»»

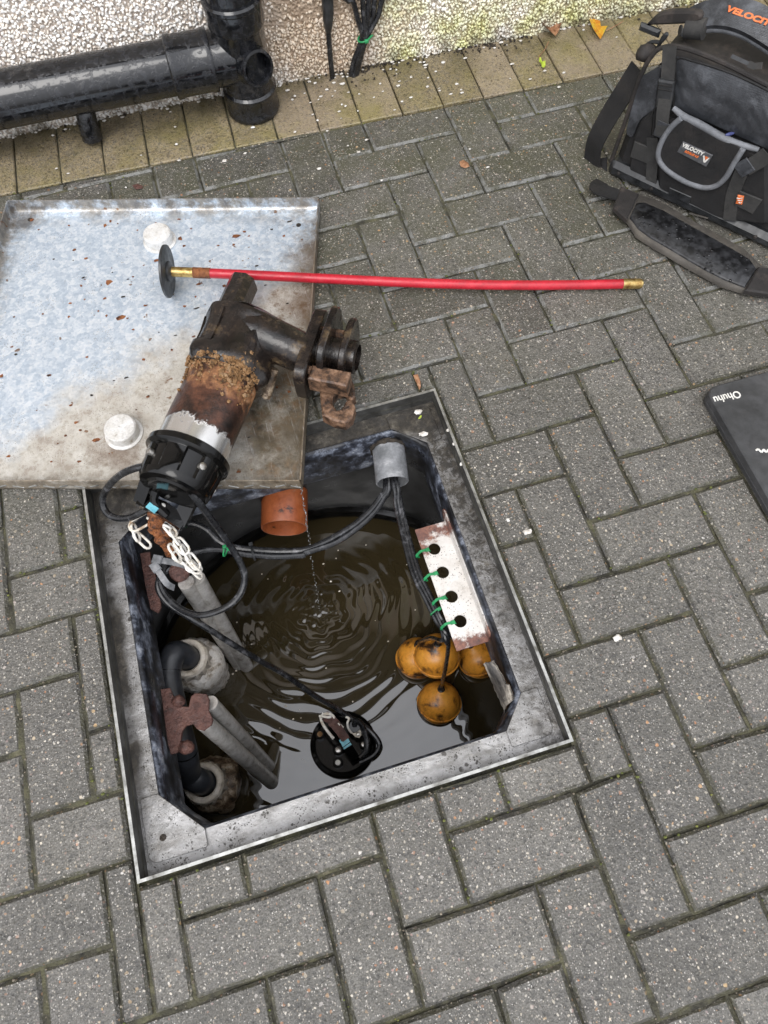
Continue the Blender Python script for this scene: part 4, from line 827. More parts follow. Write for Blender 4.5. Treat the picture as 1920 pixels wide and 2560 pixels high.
# ================================================================== LID
LTR, LBR, LTL = V3(-.264, .861, 0), V3(-.467, .210, 0), V3(-.910, 1.088, 0)
LU = unit(LBR-LTR); LV = unit(LTL-LTR); LV = unit(LV-LU*np.dot(LU, LV)); LL = .682
lid = thing('manhole_cover', 'square galvanised lid tray lying upside down across the corner of the manhole', 'manhole cover', LTR+LU*.34+LV*.34)
lp = lambda u, v, z=0.: LTR+LU*u+LV*v+V3(0, 0, z)
LF, LR = .0065, .034                                             # floor and rim height
m = MB(); prism(m, [(0, 0), (LL, 0), (LL, LL), (0, LL)], LTR, LU, LV, LF-.0045, LF, 0, n=(0, 0, 1)); part('tray_floor', m, M['lid'], lid, 0)
rt = .0026; edge_d = [((0, 0), (LL, 0)), ((LL, 0), (LL, LL)), ((LL, LL), (0, LL)), ((0, LL), (0, 0))]
for (a, b), (c, d) in edge_d:
    # folded side with a soft fillet to the floor
    e = unit(np.array((c-a, d-b))); nrm = np.array((-e[1], e[0])); L_ = math.hypot(c-a, d-b)
    cx, cy = LL/2-(a+c)/2, LL/2-(b+d)/2
    if nrm@np.array((cx, cy)) < 0: nrm = -nrm
    ev, nv = LU*e[0]+LV*e[1], LU*nrm[0]+LV*nrm[1]
    prof = [(0, .0018), (0, LR), (rt, LR), (rt, LF+.010), (rt+.002, LF+.005), (rt+.006, LF+.0015), (rt+.014, LF+.0003), (rt+.014, .0030)]
    m = MB(); prism(m, prof, LTR+LU*a+LV*b, nv, (0, 0, 1), 0, L_, 0, n=ev); part('side', m, M['lid'], lid, 40)
for (a, b, zc) in ((.075, 0, 1),): pass
cb = MB()                                                         # tread bars under the tray show at its near edge
for i in range(24):
    q = lp(LL+.0004, .012+i*.028, .012); box(cb, q+V3(0, 0, .003*(i % 2)), unit(LV+V3(0, 0, .45*(-1)**i)), unit(V3(0, 0, 1)-LV*.45*(-1)**i), .019, .0035, .0016, .0005)
o = part('tread_bars', cb, M['rimsteel'], lid, 0); o['kind'] = 'stuff'
z440 = zone(0, 440, .5787)
for q, r, lab in ((z440(526, 1098, .02), .0305, 'near'), (z440(683, 262, .02), .0300, 'far')):
    c = V3(q[0], q[1], LF)
    pk = thing('lid_plug', {'near': 'white plastic plug with a cracked top, brown stain below it on the lid', 'far': 'white plastic plug on the lid behind the rubber disc'}[lab], 'plug', c, 'white plugs in the lid')
    m = MB(); lathe(m, [(r*1.16, 0), (r*1.17, .0025), (r*1.05, .004)], c, (0, 0, 1), 40, cap=(False, True)); part('washer', m, M['plug'], pk)
    m = MB(); lathe(m, [(r, .002), (r, .019), (r*.97, .0235), (r*.88, .0260), (r*.5, .0268), (.001, .027)], c, (0, 0, 1), 40, cap=(False, False)); part('cap', m, M['plug'], pk)
for a, b in ((130, 188), (1290, 212)):
    c = z440(a, b, LF); m = MB(); lathe(m, [(.0055, -.003), (.0055, .0004)], c, (0, 0, 1), 16); part('bolt_hole', m, M['soil'], lid)
# rust flakes and grit scattered in the tray
m = MB(); m2_ = MB(); fr = np.random.default_rng(3)
for q in range(90):
    u, v = fr.uniform(.03, .65, 2); s_ = fr.uniform(.0012, .0035)*(2.2 if q < 9 else 1); blob(m, lp(u, v, LF+.0006), V3(s_*fr.uniform(.8, 1.8), s_, .0009), 0, .45, q)
for q in range(26):
    u, v = fr.uniform(.03, .65, 2); s_ = fr.uniform(.0012, .003); blob(m2_, lp(u, v, LF+.0008), V3(s_*fr.uniform(1, 2.4), s_*.8, .0012), 0, .4, q)
o = part('grit_bits', m2_, M['soil']); tag(o, 'black crumbs of grit dropped in the upturned lid', 'grit', kind='stuff')
o = part('rust_flakes', m, M['rustor']); tag(o, 'brown rust flakes and grit scattered in the upturned lid', 'grit', kind='stuff')
# ================================================================== DRAIN ROD with rubber disc
D0 = at(423, 679, .057); D1 = at(1600, 709, .0125); rd = unit(D1-D0)
rod = thing('drain_rod', 'long red drain rod lying from the lid across the paving, brass ends', 'drain rod', (D0+D1)/2*V3(1, 1, 0))
def rp(t, sag=1): return D0+(D1-D0)*t+V3(0, 0, -.006*math.sin(math.pi*t)*sag)+unit(np.cross(rd, (0, 0, 1)))*(.007*math.sin(math.pi*t)-.003*math.sin(2*math.pi*t))
L = np.linalg.norm(D1-D0)
m = MB(); tube(m, [rp(t) for t in np.linspace(.083, .962, 40)], .0096, 18); part('shaft', m, M['red'], rod)
m = MB(); tube(m, [rp(.962), rp(1.0)], .0104, 18); tube(m, [rp(1.0), rp(1.004)], .0085, 14); part('ferrule', m, M['brass'], rod, label='brass ferrule at the free end')
m = MB(); tube(m, [rp(.050), rp(.086)], .0106, 18); part('ferrule', m, M['rustor'], rod, label='rust-brown brass ferrule next to the disc')
m = MB(); tube(m, [rp(-.006), rp(.050)], .0098, 18); part('screw_neck', m, M['brass'], rod)
dx = unit(rd*V3(1, 1, 1)+V3(0, 0, .0))
m = MB(); lathe(m, [(.0495, -.003), (.0510, -.002), (.0510, .002), (.0495, .003)], D0-dx*.004, dx, 48); dsk = part('rubber_disc', m, M['rubber'], rod)
m = MB(); lathe(m, [(.020, .003), (.020, .0065), (.012, .010)], D0-dx*.004, dx, 28); lathe(m, [(.018, -.003), (.018, -.006), (.009, -.010)], D0-dx*.004, dx, 28); part('clamp_washer', m, M['case'], dsk)
# ================================================================== PUMP on the lid
z380 = zone(380, 600, .3617); PH = .098
A0, A1 = V3(-.6346, .2789, PH+.006), V3(-.5430, .4221, PH); pa = unit(A1-A0); pr = unit(np.cross(pa, (0, 0, 1))); pu = np.cross(pr, pa)
pump = thing('pump_on_lid', 'brown slimed sewage pump with black cap lying across the upturned lid', 'pump', V3(-.58, .36, .034))
M['motor'] = motor_mat(pa, A0)
m = MB(); lathe(m, [(.0605, -.005), (.0608, .0), (.0612, .06), (.0612, .12), (.0610, .178)], A0, pa, 64); part('motor_housing', m, M['motor'], pump)
pock = lambda A_, h: (-.0050 if -.058 < h < -.016 else 0.)*np.clip(np.sin(A_*6+1.2)*5, 0, 1)
m = MB(); prof = [(.0700, .002), (.0718, 0), (.0718, -.010), (.0690, -.013), (.0655, -.0155), (.0650, -.0165), (.0640, -.030), (.0625, -.045), (.0615, -.0575), (.0610, -.0585), (.0600, -.066), (.056, -.071), (.044, -.0725), (.040, -.0760), (.001, -.0765)]
lathe(m, prof, A0, pa, 120, mod=pock, cap=(True, False)); cap = part('motor_cap', m, M['blackgloss'], pump, 32)
for a in (.7, 2.3, 3.9, 5.5):
    d = pr*math.cos(a)+pu*math.sin(a); c = A0+d*.0560-pa*.034
    m = MB(); lathe(m, [(.0065, -.004), (.0065, .010), (.004, .0115)], c, d, 14); sb = part('bolt', m, M['bolt'], cap)
# handle loop beyond the cap
h0, h1, h2, h3 = z230(415, 235, .098), z230(352, 425, .060), z230(610, 585, .034), z230(700, 395, .052)
m = MB(); ribbon(m, [h0+pa*.02, h0, h1], [.026, .022, .021], .013, (0.1, 0, 1)); ribbon(m, [h1+V3(-.006, .003, 0), (h1+h2)/2+V3(.002, .004, .003), h2+V3(.006, -.003, 0)], [.022, .026, .024], .013, (.1, 0, 1)); ribbon(m, [h2, h3, h3+pa*.04], [.026, .026, .026], .012, (.1, 0, 1)); hnd = part('handle', m, M['blackgloss'], pump, 30)
ia, ib = z230(470, 240, .102), z230(432, 420, .075)
m = MB(); tube(m, catmull([ia, (ia+ib)/2+V3(.002, 0, .004), ib, z230(520, 520, .055)], 4), .0075, 8); part('inner_web', m, M['blackgloss'], hnd)
m = MB(); ribbon(m, [z230(385, 448, .0755), z230(448, 492, .0735)], .011, .0014, (.1, -.1, 1)); part('sticker', m, M['label'], hnd)
m = MB(); lathe(m, [(.004, 0), (.0055, .004), (.003, .008)], z230(492, 462, .060), (0, 0, 1), 14); part('white_stud', m, M['print_white'], hnd)
# cable gland on the cap
g0, g1 = z230(382, 182, .135), z230(475, 190, .140); gx_ = unit(g1-g0)
m = MB(); lathe(m, [(.0085, -.006), (.0105, -.002), (.0105, .020), (.0120, .021), (.0120, .030), (.0095, .034)], g0, gx_, 20); part('cable_gland', m, M['rubber'], pump)
# volute casing with flared lower flange
m = MB(); lug = lambda A_, h: np.where(h < .19, .010, .004)*np.maximum(0, np.cos(A_*3+.4))**6
lathe(m, [(.060, .155), (.066, .160), (.0725, .170), (.0725, .186), (.0705, .196), (.0700, .215), (.0710, .240), (.0735, .256), (.0765, .262), (.0765, .273), (.066, .279), (.03, .280)], A0, pa, 72, mod=lug); vol = part('volute', m, M['volute'], pump, 35)
for a in (1.9, 2.75):
    d = pr*math.cos(a)+pu*math.sin(a); m = MB(); ribbon(m, [A0+d*.069+pa*.19, A0+d*.0695+pa*.23, A0+d*.0735+pa*.262], .007, .004, d); part('rib', m, M['volute'], vol)
# pointed buttress
bp = [z380(705, 595, .165), z380(560, 775, .148), z380(650, 800, .150)]
m = MB(); q0, q1, q2 = bp; tube(m, [.5*(q1+q2)+V3(0, 0, -.012), .4*(q1+q2)*.5+.6*q0+V3(0, 0, -.012), q0+V3(0, 0, -.012)], [.022, .015, .005], 6); part('buttress', m, M['volute'], vol, 30)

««

To do> Tell how many lines in the material contain the word "from". Only the number is wanted.

Result for this task> 2